Hsu was born in the US. Growing up, he did everything a boy could to distance himself from his heritage, wanting to be American. Then, as a young man, in order to look for the porcelain, he moves to China to work for his uncle, learns Chinese, and reunites with relatives he barely knows. His descriptions of modern day China are fascinating. If you do not live in China, you might experience a bit of culture shock just reading them. When Hsu commissions a suit, it is badly made and doesn’t fit. When he asks to have the suit he brought with him copied, the copy is perfect. He is astonished to see people wearing their pajamas in public. There are seemingly no rules, except to stay out of politics. Hsu’s observations are at times funny and always interesting.
But of course, it is the quest for the porcelain that intrigues us, and in this Hsu does not disappoint. Over time, he learns about the history of porcelain and the role it has played in China. He comes to understand that men of means, such as his great-great-grandfather took enormous pride in their collections. And he discovers that for the imperial court, porcelain and status were one. “In dynastic China,” he writes, “ownership of the imperial porcelain collection had conferred the right to rule, and so long as it remained in Taipei, Chiang’s government could claim that it, not Beijing, was China’s capital.”
During Hsu’s search for his great-great-grandfather’s collection, he sees that in the regions where pottery was made, there are crumbling and overgrown remains of numerous ancient kilns and thousands, millions of shards. The kilns, he laments, China’s heritage, are being destroyed, lost forever, as the country modernizes.

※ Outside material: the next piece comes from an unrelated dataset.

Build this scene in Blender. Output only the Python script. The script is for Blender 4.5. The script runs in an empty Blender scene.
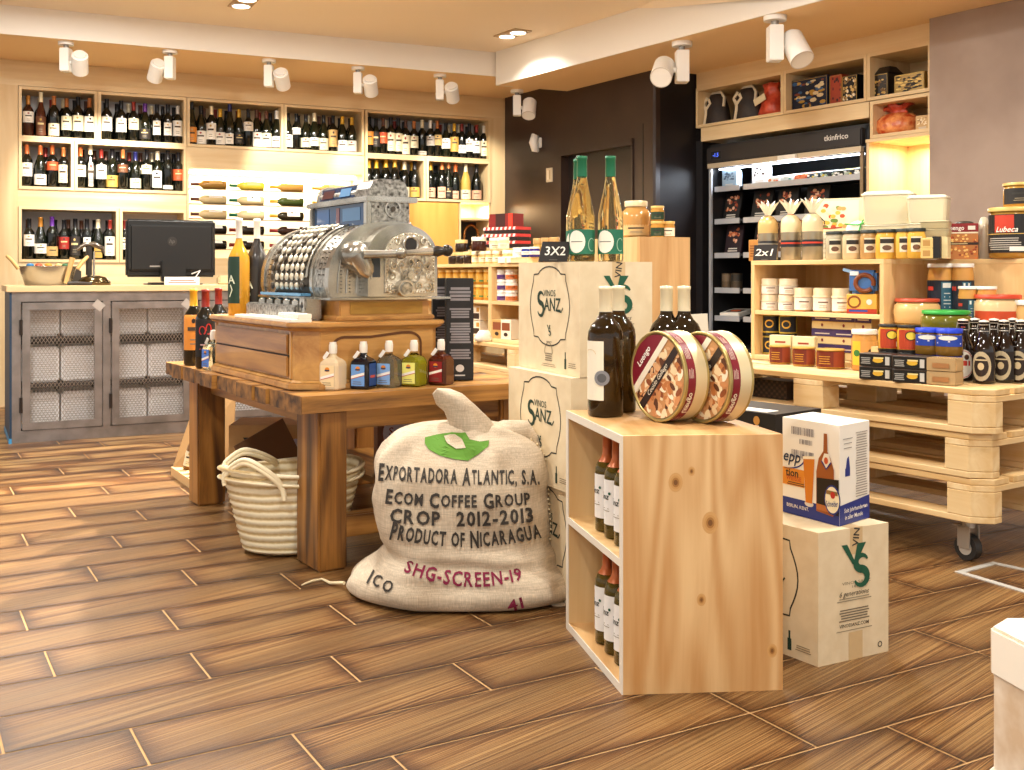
import bpy, bmesh, math, random
from mathutils import Vector, Matrix
from mathutils.bvhtree import BVHTree
random.seed(7)
PI = math.pi
scene = bpy.context.scene
COL = scene.collection
# ---------------------------------------------------------------- camera, world, exposure
F, HV = 1080.0, 274.0
cam = bpy.data.cameras.new('camera'); camo = bpy.data.objects.new('camera', cam); COL.objects.link(camo)
cam.sensor_fit = 'HORIZONTAL'; cam.sensor_width = 36; cam.lens = 36*F/1024
cam.shift_y = -(385-HV)/1024; cam.clip_start = .05
camo.location = (0, 0, 1.0); camo.rotation_euler = (PI/2, 0, 0)
scene.camera = camo
W = bpy.data.worlds.new('world'); scene.world = W; W.use_nodes = True
W.node_tree.nodes['Background'].inputs[0].default_value = (1.0, .97, .93, 1)
W.node_tree.nodes['Background'].inputs[1].default_value = .7
vs = scene.view_settings
vs.view_transform = 'Standard'; vs.look = 'None'; vs.gamma = 1; vs.use_curve_mapping = False; vs.exposure = 0.6
def area(name, loc, size, power, color=(1, .965, .885), rot=(0, 0, 0), sy=None, spread=None):
    l = bpy.data.lights.new(name, 'AREA'); l.energy = power; l.color = color
    l.shape = 'RECTANGLE' if sy else 'DISK'; l.size = size
    if sy: l.size_y = sy
    if spread: l.spread = spread
    o = bpy.data.objects.new(name, l); COL.objects.link(o); o.location = loc; o.rotation_euler = rot; return o
def spot(name, loc, target, power, angle=50, blend=.5, color=(1, .93, .80), size=.04):
    l = bpy.data.lights.new(name, 'SPOT'); l.energy = power; l.color = color; l.spot_size = math.radians(angle); l.spot_blend = blend
    l.shadow_soft_size = size
    o = bpy.data.objects.new(name, l); COL.objects.link(o); o.location = loc
    o.rotation_euler = (Vector(target)-Vector(loc)).to_track_quat('-Z', 'Y').to_euler(); return o
for i, (x, y, p) in enumerate([(-1.6, 2.2, 24), (.5, 1.6, 24), (1.9, 3.0, 24), (-2.3, 4.7, 34), (-.6, 4.2, 30), (.9, 4.9, 26), (-.9, 6.6, 28), (-2.6, 6.4, 24), (-.2, -.3, 20)]):
    area('ceiling_lamp_light', (x, y, 2.79), .22, p*1.3)
spot('ceiling_spot_light', (-.55, 6.3, 2.78), (-2.0, 4.1, 0), 1050, 46, .6)
# track spots that have a visible pattern in the photo
# ---------------------------------------------------------------- pixel helpers (photo pixel + real distance -> world point)
def P(u, v, d): return Vector(((u-512)*d/F, d, 1-(v-HV)*d/F))
def PZ(u, v, z):
    d = (1-z)*F/(v-HV); return Vector(((u-512)*d/F, d, z))
def hit(p, a, u):
    """point on the ground line through p with heading a (deg) seen in column u"""
    k = (u-512)/F; c, s = math.cos(math.radians(a)), math.sin(math.radians(a))
    t = (k*p[1]-p[0])/(c-k*s); return Vector((p[0]+c*t, p[1]+s*t)), t
def off(p, a, k):
    return Vector((p[0]+math.cos(math.radians(a))*k, p[1]+math.sin(math.radians(a))*k))
# ---------------------------------------------------------------- materials
def lin(h):
    if not isinstance(h, str): return tuple(h)
    h = h.lstrip('#'); c = [int(h[i:i+2], 16)/255 for i in (0, 2, 4)]
    return tuple(x/12.92 if x <= .04045 else ((x+.055)/1.055)**2.4 for x in c)
MC = {}
def M(h, rough=.5, metal=0, trans=0, emit=0, ior=1.45, coat=0, alpha=1):
    k = (h, rough, metal, trans, emit, ior, coat, alpha)
    if k in MC: return MC[k]
    m = bpy.data.materials.new('paint_'+str(len(MC))); m.use_nodes = True; b = m.node_tree.nodes['Principled BSDF']
    c = lin(h); b.inputs['Base Color'].default_value = (*c, 1); b.inputs['Roughness'].default_value = rough
    b.inputs['Metallic'].default_value = metal; b.inputs['Transmission Weight'].default_value = trans; b.inputs['IOR'].default_value = ior
    b.inputs['Coat Weight'].default_value = coat; b.inputs['Alpha'].default_value = alpha
    if emit: b.inputs['Emission Color'].default_value = (*c, 1); b.inputs['Emission Strength'].default_value = emit
    m.diffuse_color = (*c, 1); MC[k] = m; return m
def nodes(name):
    m = bpy.data.materials.new(name); m.use_nodes = True; nt = m.node_tree; b = nt.nodes['Principled BSDF']
    def N(t, **kw):
        n = nt.nodes.new(t)
        for k, v in kw.items():
            if k in n.inputs.keys(): n.inputs[k].default_value = v
            else: setattr(n, k, v)
        return n
    return m, nt, b, N, nt.links.new
def ramp(N, stops):
    r = N('ShaderNodeValToRGB'); e = r.color_ramp.elements
    while len(e) < len(stops): e.new(.5)
    for i, (p, c) in enumerate(stops): e[i].position = p; e[i].color = (*lin(c), 1)
    return r
def wood(name, dark, light, scale=(1, 1, 1), axis=0, knots=0, rough=.5, bump=.15, fine=14, contrast=(.3, .7), mid=None, coat=0, rings=.07, rfreq=46):
    """grain runs along the given object axis"""
    m, nt, b, N, L = nodes(name)
    tc = N('ShaderNodeTexCoord'); mp = N('ShaderNodeMapping')
    s = [fine]*3; s[axis] = fine*.07
    mp.inputs['Scale'].default_value = [s[i]*scale[i] for i in range(3)]
    L(tc.outputs['Object'], mp.inputs[0])
    n1 = N('ShaderNodeTexNoise', Scale=1.0, Detail=5.0, Roughness=.62, Distortion=.6); L(mp.outputs[0], n1.inputs['Vector'])
    mp2 = N('ShaderNodeMapping'); s2 = [fine*.28]*3; s2[axis] = fine*.045; mp2.inputs['Scale'].default_value = s2
    L(tc.outputs['Object'], mp2.inputs[0])
    n2 = N('ShaderNodeTexNoise', Scale=1.0, Detail=2.0, Distortion=.3); L(mp2.outputs[0], n2.inputs['Vector'])
    # cathedral rings: sine of the broad noise
    mul = N('ShaderNodeMath', operation='MULTIPLY'); mul.inputs[1].default_value = rfreq; L(n2.outputs[0], mul.inputs[0])
    sn = N('ShaderNodeMath', operation='SINE'); L(mul.outputs[0], sn.inputs[0])
    ma = N('ShaderNodeMath', operation='MULTIPLY_ADD'); ma.inputs[1].default_value = rings; L(sn.outputs[0], ma.inputs[0]); L(n1.outputs[0], ma.inputs[2])
    r = ramp(N, [(contrast[0], dark), (contrast[1], light)] if not mid else [(contrast[0], dark), (sum(contrast)/2, mid), (contrast[1], light)])
    L(ma.outputs[0], r.inputs[0]); out = r.outputs[0]
    if knots:
        mk = N('ShaderNodeMapping'); sk = [knots]*3; sk[axis] = knots*.55; mk.inputs['Scale'].default_value = sk; L(tc.outputs['Object'], mk.inputs[0])
        vo = N('ShaderNodeTexVoronoi', Scale=1.0); L(mk.outputs[0], vo.inputs['Vector'])
        rk = ramp(N, [(.03, '#000000'), (.10, '#ffffff')]); L(vo.outputs['Distance'], rk.inputs[0])
        mx = N('ShaderNodeMixRGB'); mx.inputs[1].default_value = (*[c*.35 for c in lin(dark)], 1)
        L(rk.outputs[0], mx.inputs[0]); L(out, mx.inputs[2]); out = mx.outputs[0]
    L(out, b.inputs['Base Color']); b.inputs['Roughness'].default_value = rough; b.inputs['Coat Weight'].default_value = coat
    bp = N('ShaderNodeBump', Strength=bump, Distance=.004); L(ma.outputs[0], bp.inputs['Height']); L(bp.outputs[0], b.inputs['Normal'])
    return m
def noisy(name, a, c, scale=8, rough=.6, metal=0, bump=0, dist=.002, detail=4, contrast=(.35, .65), trans=0, space='Object'):
    m, nt, b, N, L = nodes(name)
    tc = N('ShaderNodeTexCoord'); n1 = N('ShaderNodeTexNoise', Scale=float(scale), Detail=float(detail)); L(tc.outputs[space], n1.inputs['Vector'])
    r = ramp(N, [(contrast[0], a), (contrast[1], c)]); L(n1.outputs[0], r.inputs[0]); L(r.outputs[0], b.inputs['Base Color'])
    b.inputs['Roughness'].default_value = rough; b.inputs['Metallic'].default_value = metal; b.inputs['Transmission Weight'].default_value = trans
    if bump:
        bp = N('ShaderNodeBump', Strength=bump, Distance=dist); L(n1.outputs[0], bp.inputs['Height']); L(bp.outputs[0], b.inputs['Normal'])
    return m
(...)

He becomes a shard hunter. “Opposite the mud hut were undulating mounds of shards so large that it took a moment for my eyes to adjust to the scale,” he tells us, “The piles closest to the house had crevasses deep enough that people disappeared when they descended into them. Elsewhere swaths of vines, sesame blossoms, wildflower and small trees had taken root.”
Toward the end of his journey, he visits an elderly man whose ancestors travelled in the same social circle as his great-great-grandfather. The man lives in “a gloomy Communist era apartment.” Two boxes of ceramics are carefully carried out to the kitchen table for Hsu to see. Everyone is nervous, as if the pots might be dropped, or stolen. “I turned the vases over to see that both bore the mark of Guangzu, the second-to-last emperor of the Qing dynasty, though the blue one’s was pierced through and the red one’s was rubbed away; effacing the seal was a common practice when the emperor gave imperial wares as gifts. These were real imperial porcelains, not in a museum, an auction house, or wealthy collector’s home. They had remained in China for their entire existence, no more than a hundred miles form their birthplace, and had somehow managed to survive a century in which everyone, Chines or otherwise, seemed intent on removing them or destroying them.”
I will not tell you what happens when Hsu finally comes to dig where his great-great-grandfather lived. You must read the story for yourself. The Porcelain Thief is part memoir, part history, and part travelogue, all of it riveting. It will be published in March. Watch for it. Better yet, ask you local independent bookseller or librarian to hold a copy for you.